Transcribe the material in full, exactly as written.

------ Source excerpt ------

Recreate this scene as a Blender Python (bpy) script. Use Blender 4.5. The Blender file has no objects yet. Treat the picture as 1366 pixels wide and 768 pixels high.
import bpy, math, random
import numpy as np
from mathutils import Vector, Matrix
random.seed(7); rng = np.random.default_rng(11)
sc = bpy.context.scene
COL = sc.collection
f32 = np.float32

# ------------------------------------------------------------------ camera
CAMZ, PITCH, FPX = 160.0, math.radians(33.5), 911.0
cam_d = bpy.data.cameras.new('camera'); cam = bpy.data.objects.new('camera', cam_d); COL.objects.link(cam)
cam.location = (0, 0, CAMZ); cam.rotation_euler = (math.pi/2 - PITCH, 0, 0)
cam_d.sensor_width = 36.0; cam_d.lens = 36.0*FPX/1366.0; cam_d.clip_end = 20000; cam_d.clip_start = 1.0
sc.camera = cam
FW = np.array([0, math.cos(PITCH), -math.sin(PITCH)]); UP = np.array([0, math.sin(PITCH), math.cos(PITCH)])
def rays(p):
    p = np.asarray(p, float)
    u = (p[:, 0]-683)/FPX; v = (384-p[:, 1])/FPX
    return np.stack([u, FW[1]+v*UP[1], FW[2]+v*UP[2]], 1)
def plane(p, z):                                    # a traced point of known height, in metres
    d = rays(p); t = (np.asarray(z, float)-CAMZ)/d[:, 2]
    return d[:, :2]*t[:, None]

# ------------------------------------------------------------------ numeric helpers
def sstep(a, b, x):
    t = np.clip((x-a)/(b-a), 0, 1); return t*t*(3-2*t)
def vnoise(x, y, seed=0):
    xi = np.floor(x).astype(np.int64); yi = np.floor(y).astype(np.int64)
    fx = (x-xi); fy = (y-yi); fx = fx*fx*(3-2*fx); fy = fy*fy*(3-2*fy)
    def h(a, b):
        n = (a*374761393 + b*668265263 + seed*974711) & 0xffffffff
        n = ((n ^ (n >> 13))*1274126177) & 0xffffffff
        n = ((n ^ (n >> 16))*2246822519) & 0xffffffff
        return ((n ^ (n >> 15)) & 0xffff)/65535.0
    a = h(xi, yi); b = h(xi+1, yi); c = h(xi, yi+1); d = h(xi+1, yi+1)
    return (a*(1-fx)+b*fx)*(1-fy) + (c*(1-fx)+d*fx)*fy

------

* _Complete output_
Recreate this scene as a Blender Python (bpy) script. Use Blender 4.5. The Blender file has no objects yet. Treat the picture as 1366 pixels wide and 768 pixels high.
import bpy, math, random
import numpy as np
from mathutils import Vector, Matrix
random.seed(7); rng = np.random.default_rng(11)
sc = bpy.context.scene
COL = sc.collection
f32 = np.float32

# ------------------------------------------------------------------ camera
CAMZ, PITCH, FPX = 160.0, math.radians(33.5), 911.0
cam_d = bpy.data.cameras.new('camera'); cam = bpy.data.objects.new('camera', cam_d); COL.objects.link(cam)
cam.location = (0, 0, CAMZ); cam.rotation_euler = (math.pi/2 - PITCH, 0, 0)
cam_d.sensor_width = 36.0; cam_d.lens = 36.0*FPX/1366.0; cam_d.clip_end = 20000; cam_d.clip_start = 1.0
sc.camera = cam
FW = np.array([0, math.cos(PITCH), -math.sin(PITCH)]); UP = np.array([0, math.sin(PITCH), math.cos(PITCH)])
def rays(p):
    p = np.asarray(p, float)
    u = (p[:, 0]-683)/FPX; v = (384-p[:, 1])/FPX
    return np.stack([u, FW[1]+v*UP[1], FW[2]+v*UP[2]], 1)
def plane(p, z):                                    # a traced point of known height, in metres
    d = rays(p); t = (np.asarray(z, float)-CAMZ)/d[:, 2]
    return d[:, :2]*t[:, None]

# ------------------------------------------------------------------ numeric helpers
def sstep(a, b, x):
    t = np.clip((x-a)/(b-a), 0, 1); return t*t*(3-2*t)
def vnoise(x, y, seed=0):
    xi = np.floor(x).astype(np.int64); yi = np.floor(y).astype(np.int64)
    fx = (x-xi); fy = (y-yi); fx = fx*fx*(3-2*fx); fy = fy*fy*(3-2*fy)
    def h(a, b):
        n = (a*374761393 + b*668265263 + seed*974711) & 0xffffffff
        n = ((n ^ (n >> 13))*1274126177) & 0xffffffff
        n = ((n ^ (n >> 16))*2246822519) & 0xffffffff
        return ((n ^ (n >> 15)) & 0xffff)/65535.0
    a = h(xi, yi); b = h(xi+1, yi); c = h(xi, yi+1); d = h(xi+1, yi+1)
    return (a*(1-fx)+b*fx)*(1-fy) + (c*(1-fx)+d*fx)*fy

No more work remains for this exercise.